2015-01-28

Be For Yourself

Practice of the Week
Be for Yourself

Category: SLOGANS TO LIVE BY: Carry these reminders at all times. These practices don't require setting aside a separate substantial chunk of time -- but they will slow you down a bit (and that's a good thing.) Resolve to get stronger at living by these maxims, day by day. Sometimes make one of them the focus of your daily journaling.
“We have to learn to be our own best friends because we fall too easily into the trap of being our own worst enemies." (Roderick Thorp)

To take any steps toward your own well-being, you have got to be on your own side. Not against others, but for yourself.

For many people, that's harder than it sounds. Maybe you were raised to think you didn't count as much as other people. Maybe when you've tried to stick up for yourself, you've been blocked or knocked down. Maybe deep down you feel you don't deserve to be happy.

Think about what it's like to be a good friend to someone. Then ask: Am I that kind of friend to myself?

If not, you could be too hard on yourself, too quick to feel you're falling short, too dismissive of what you get done each day. Or too half-hearted telling others what you really need. Or too resigned to your own pain, or too slow about doing those things -- both inside your head and outside it, in the wider world -- to make your life better.

Plus, how can you truly help others if you don't start by helping yourself?

The foundation of all practice is to wish yourself well, to let your own sorrows and needs and dreams matter to you. Then, whatever you do for yourself will have real oomph behind it!


How

Several times a day, ask yourself: Am I on my own side here? Am I looking out for my own best interests? (Which will often include the best interests of others.)

Good times to do this:
  • If you feel bad (e.g., sad, hurt, worried, disappointed, mistreated, frustrated, stressed, or irritated)
  • If someone is pushing you to do something
  • If you know you should do something for your own benefit but you're not doing it (like asserting yourself with someone, looking for a new job, or quitting smoking)
At these times, or in general:
  • Bring to mind the feeling of being with someone who cares about you. This will help you feel like you matter and have worth, which is the basis of being for yourself.
  • Recall what it feels like to be for someone. Perhaps a child, pet or dear friend. Notice different aspects of this experience, such as loyalty, concern, warmth, determination, or advocacy. Let the sense of being on someone's side be big in your awareness.

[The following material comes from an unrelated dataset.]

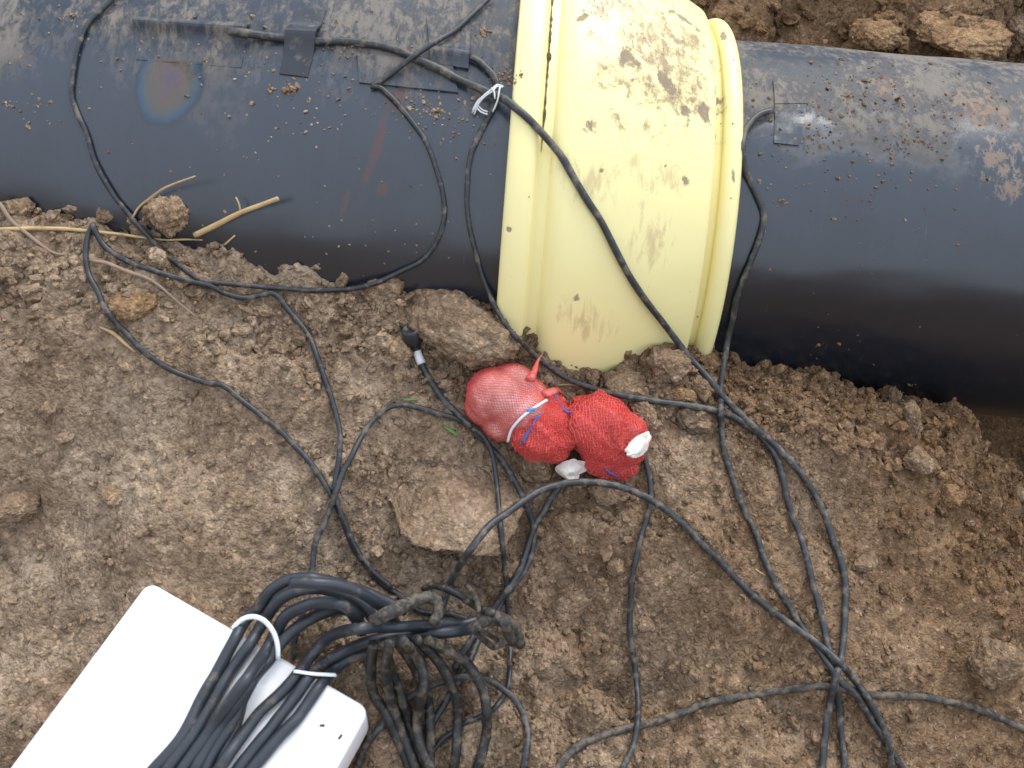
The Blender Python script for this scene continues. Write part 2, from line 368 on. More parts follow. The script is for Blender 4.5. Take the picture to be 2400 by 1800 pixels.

Let your body shift into a posture of support and advocacy: perhaps sitting or standing a little more erect, chest coming up a bit, eyes more intent; you're strengthening the experience of being for someone by drawing on embodied cognition, on the sensorimotor systems in your brain that underlie and shape your thoughts and feelings.
  • Recall a time when you had to be strong, energetic, fierce, or intense on your own behalf. It could be as simple as the experience of the last part of an exercise routine, when you had to use every last ounce of willpower to finish it. Or it could be a time you had to escape from a serious danger, or stand up for yourself against an intimidating person, or doggedly grind out a big project in school or work. As in the bullet point just above, open to this experience and shift into embodying it so it is as real as possible for you, and so that you are stimulating and thus strengthening its underlying neural networks.
  • See yourself as a young child -- sweet, vulnerable, precious -- and extend this same attitude of loyalty, strength, and caring toward that little boy or girl. (You could get a picture of yourself as a kid and carry it in your wallet or purse, and look at it from time to time.)
  • Imagine having this same sense and stance of loyalty, strength, and caring for yourself today.
  • Be mindful of what it feels like in your body to be on your own side. Open to and encourage that feeling as much as possible. Notice any resistance to it and try to let it go.
  • Ask yourself: Being on my own side, what's the best thing to do here? Then, as best you can, do it.
Remember:
  • Being for yourself simply means that you care about yourself. You wish to feel happy instead of worried, sad, guilty, or angry. You want people to treat you well instead of badly. You want to help your future self -- the person you'll be next week, next year, next decade -- to have as good a life as possible.
  • Your experience matters, both for the moment-to-moment experience of living and for the lasting traces that your thoughts and feelings leave behind in the structure of your brain.
  • It is moral to treat people with decency, respect, compassion, and kindness. Well, "people" includes you! You have as many rights, and your opinions and needs and dreams have as much standing, as those of anyone else in the world.
  • When you take good care of yourself, then you have more to offer others, from the people close to you to the whole wide world.
For Journaling

At the end of a day, write a self-assessment: how did you do at being for yourself today? (Can you be for yourself even as you compose this assessment?) Which of the strategies suggested will you try tomorrow?